First Contact involves other patriarchal texts, from the canon of American literature. Lily implies that Picard is like Captain Ahab, who abandoned reason and chased the white whale at the expense of his life and the life of his crew. Lily’s allusion recalls to Picard’s mind a quote from the novel Moby Dick:

He piled upon the whale’s white hump the sum of all the general rage and hate felt by his whole race from Adam down; and then, as if his chest had been a mortar, he burst his hot heart’s shell upon it. (204)

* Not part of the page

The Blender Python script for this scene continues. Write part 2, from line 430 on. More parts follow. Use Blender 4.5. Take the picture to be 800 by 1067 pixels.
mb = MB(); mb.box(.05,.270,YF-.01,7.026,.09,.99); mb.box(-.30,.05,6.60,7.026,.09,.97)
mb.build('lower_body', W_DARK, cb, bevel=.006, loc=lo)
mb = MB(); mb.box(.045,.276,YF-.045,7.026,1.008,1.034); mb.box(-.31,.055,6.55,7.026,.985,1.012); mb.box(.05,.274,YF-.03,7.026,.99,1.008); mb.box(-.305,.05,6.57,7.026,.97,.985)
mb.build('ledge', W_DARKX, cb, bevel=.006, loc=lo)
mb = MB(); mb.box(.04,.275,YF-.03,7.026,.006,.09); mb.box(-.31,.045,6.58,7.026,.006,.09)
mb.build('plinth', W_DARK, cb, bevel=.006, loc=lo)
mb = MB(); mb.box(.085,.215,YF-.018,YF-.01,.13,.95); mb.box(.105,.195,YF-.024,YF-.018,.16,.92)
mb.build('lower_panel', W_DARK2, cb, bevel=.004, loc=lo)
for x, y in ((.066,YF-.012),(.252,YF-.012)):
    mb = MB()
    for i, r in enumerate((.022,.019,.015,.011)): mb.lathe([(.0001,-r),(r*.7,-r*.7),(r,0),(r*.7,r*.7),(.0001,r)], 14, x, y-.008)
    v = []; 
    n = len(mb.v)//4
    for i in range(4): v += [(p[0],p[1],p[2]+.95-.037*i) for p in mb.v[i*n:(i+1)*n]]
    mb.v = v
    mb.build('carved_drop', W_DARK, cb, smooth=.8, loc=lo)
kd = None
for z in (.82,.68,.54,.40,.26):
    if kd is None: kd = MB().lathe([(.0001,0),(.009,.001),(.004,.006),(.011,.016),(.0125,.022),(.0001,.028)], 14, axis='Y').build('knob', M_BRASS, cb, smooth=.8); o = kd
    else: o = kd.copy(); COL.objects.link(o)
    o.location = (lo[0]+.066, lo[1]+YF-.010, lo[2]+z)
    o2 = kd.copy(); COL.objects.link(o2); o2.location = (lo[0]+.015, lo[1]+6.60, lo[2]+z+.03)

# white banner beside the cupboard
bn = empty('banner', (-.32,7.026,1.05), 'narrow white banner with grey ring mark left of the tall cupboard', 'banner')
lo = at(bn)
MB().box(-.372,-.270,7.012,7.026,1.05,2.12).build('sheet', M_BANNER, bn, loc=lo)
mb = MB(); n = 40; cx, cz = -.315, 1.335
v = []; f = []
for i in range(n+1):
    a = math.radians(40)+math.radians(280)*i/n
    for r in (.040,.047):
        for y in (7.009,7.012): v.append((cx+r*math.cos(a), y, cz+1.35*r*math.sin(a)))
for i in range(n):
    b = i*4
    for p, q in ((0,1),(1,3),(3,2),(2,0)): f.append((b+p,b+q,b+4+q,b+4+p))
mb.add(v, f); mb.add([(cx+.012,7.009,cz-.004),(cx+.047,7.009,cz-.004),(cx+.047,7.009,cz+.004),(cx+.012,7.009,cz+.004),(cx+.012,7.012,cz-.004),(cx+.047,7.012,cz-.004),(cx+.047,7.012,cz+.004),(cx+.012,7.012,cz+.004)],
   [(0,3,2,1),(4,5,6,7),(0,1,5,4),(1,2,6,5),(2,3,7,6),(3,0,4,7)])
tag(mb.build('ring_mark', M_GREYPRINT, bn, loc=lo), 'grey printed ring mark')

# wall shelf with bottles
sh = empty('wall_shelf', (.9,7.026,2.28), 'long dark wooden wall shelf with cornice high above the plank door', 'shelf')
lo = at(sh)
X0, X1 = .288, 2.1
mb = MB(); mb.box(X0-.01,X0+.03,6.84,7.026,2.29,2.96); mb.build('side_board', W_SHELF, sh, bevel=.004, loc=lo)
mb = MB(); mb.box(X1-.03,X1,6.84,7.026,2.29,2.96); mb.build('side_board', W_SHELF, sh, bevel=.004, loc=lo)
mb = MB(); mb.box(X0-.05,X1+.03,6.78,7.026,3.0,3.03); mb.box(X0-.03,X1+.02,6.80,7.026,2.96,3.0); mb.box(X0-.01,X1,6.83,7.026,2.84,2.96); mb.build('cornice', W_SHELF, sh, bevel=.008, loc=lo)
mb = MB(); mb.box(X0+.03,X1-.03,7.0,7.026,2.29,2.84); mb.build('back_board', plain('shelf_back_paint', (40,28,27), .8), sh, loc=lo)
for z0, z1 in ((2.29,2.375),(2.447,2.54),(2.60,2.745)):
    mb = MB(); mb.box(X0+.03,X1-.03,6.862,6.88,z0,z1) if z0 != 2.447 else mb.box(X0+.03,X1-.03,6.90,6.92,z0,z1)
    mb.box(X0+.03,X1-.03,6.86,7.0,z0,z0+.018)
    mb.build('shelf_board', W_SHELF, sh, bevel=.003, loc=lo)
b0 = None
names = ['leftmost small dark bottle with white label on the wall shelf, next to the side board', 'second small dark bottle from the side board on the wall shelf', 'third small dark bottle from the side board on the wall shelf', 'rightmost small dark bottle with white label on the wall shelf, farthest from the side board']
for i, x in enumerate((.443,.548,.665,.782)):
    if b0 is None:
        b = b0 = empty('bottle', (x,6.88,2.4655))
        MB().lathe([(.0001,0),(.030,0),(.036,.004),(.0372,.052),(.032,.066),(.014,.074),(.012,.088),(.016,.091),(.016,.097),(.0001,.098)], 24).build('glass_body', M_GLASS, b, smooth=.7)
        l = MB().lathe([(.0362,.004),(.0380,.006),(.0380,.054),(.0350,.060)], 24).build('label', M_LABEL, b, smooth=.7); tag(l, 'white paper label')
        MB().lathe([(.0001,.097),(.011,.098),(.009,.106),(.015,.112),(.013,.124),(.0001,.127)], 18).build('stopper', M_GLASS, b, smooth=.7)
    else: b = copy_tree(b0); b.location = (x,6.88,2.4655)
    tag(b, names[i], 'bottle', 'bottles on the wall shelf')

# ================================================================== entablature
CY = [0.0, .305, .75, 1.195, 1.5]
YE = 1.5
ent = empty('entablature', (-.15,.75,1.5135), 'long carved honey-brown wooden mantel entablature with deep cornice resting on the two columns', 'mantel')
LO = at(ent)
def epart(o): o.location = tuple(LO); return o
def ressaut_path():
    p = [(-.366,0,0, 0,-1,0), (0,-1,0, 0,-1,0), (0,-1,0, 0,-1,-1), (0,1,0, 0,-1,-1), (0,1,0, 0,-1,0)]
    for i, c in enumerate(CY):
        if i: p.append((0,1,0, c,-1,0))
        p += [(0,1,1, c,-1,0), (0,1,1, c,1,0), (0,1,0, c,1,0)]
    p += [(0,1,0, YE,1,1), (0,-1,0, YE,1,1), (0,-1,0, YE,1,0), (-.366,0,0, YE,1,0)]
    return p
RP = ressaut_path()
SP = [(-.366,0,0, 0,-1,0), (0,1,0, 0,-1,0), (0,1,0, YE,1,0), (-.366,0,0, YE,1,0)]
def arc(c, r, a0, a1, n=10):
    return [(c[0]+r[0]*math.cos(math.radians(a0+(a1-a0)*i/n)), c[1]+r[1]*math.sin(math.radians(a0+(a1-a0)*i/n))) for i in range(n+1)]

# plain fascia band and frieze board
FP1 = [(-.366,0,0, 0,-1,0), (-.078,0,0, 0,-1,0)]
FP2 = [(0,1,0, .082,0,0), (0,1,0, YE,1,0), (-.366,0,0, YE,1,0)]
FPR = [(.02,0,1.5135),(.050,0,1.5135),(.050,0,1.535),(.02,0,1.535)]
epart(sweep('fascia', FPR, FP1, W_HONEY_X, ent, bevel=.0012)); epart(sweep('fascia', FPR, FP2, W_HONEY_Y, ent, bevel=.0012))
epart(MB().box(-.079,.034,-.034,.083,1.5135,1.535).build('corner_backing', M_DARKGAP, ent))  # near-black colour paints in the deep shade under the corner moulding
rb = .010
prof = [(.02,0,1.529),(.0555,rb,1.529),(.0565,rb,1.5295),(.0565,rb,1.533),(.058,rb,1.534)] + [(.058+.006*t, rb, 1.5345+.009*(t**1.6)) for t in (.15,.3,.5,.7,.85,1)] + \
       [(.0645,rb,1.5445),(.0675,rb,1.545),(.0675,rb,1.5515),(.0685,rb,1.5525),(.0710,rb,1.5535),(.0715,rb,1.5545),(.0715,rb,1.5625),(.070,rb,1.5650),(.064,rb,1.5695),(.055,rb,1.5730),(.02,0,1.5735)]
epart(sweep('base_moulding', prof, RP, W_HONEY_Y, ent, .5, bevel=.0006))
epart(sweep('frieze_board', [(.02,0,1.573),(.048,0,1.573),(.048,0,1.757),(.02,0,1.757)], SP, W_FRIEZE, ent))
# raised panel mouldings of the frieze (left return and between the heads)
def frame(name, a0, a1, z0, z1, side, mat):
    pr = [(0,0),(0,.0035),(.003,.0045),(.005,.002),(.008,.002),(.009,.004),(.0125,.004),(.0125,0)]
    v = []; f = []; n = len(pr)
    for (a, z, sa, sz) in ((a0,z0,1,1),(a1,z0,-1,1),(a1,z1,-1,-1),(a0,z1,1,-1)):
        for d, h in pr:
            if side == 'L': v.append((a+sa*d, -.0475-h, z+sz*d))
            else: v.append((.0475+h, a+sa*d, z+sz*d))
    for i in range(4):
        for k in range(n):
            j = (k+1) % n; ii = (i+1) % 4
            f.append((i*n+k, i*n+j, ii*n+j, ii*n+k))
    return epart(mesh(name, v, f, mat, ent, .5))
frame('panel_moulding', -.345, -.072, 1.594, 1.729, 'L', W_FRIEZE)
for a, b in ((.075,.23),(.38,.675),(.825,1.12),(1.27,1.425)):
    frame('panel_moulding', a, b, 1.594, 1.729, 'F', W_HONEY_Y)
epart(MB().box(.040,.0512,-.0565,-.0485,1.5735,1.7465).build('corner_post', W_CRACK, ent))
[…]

Picard’s connection, through allusion, to Ahab, suggests he is only one more stubborn, male Captain, at the helm of a dominant humanist ideology. Although Picard nearly relents to Lily’s plea that he destroy the Enterprise, ultimately, Picard’s super-masculinity overrides Lily’s more passive humanism, and he remains on the Enterprise to face the Borg Queen himself.

Yet unlike Ahab, Picard is successful in accomplishing his goal. At the risk of his own life, he desires to save Data from the manipulation of the Borg Queen. Picard is rewarded in a hu/man-centered universe for adhering to the humanist agenda: he risks his life to promote and protect individual autonomy.

Picard might seen as a type of Ahab, but he is not Ahab. In fact,Picard redeems "Ahab" by risking his life to save Data, the Enterprise, and Earth. In this way, Picard, through his act of sacrifice and redemption, is identified with Christ, who redeemed "his whole race from Adam down." First Contact, through liteary allusion, truly does represent Picard as the measure, if not soul/sole defender of humanity.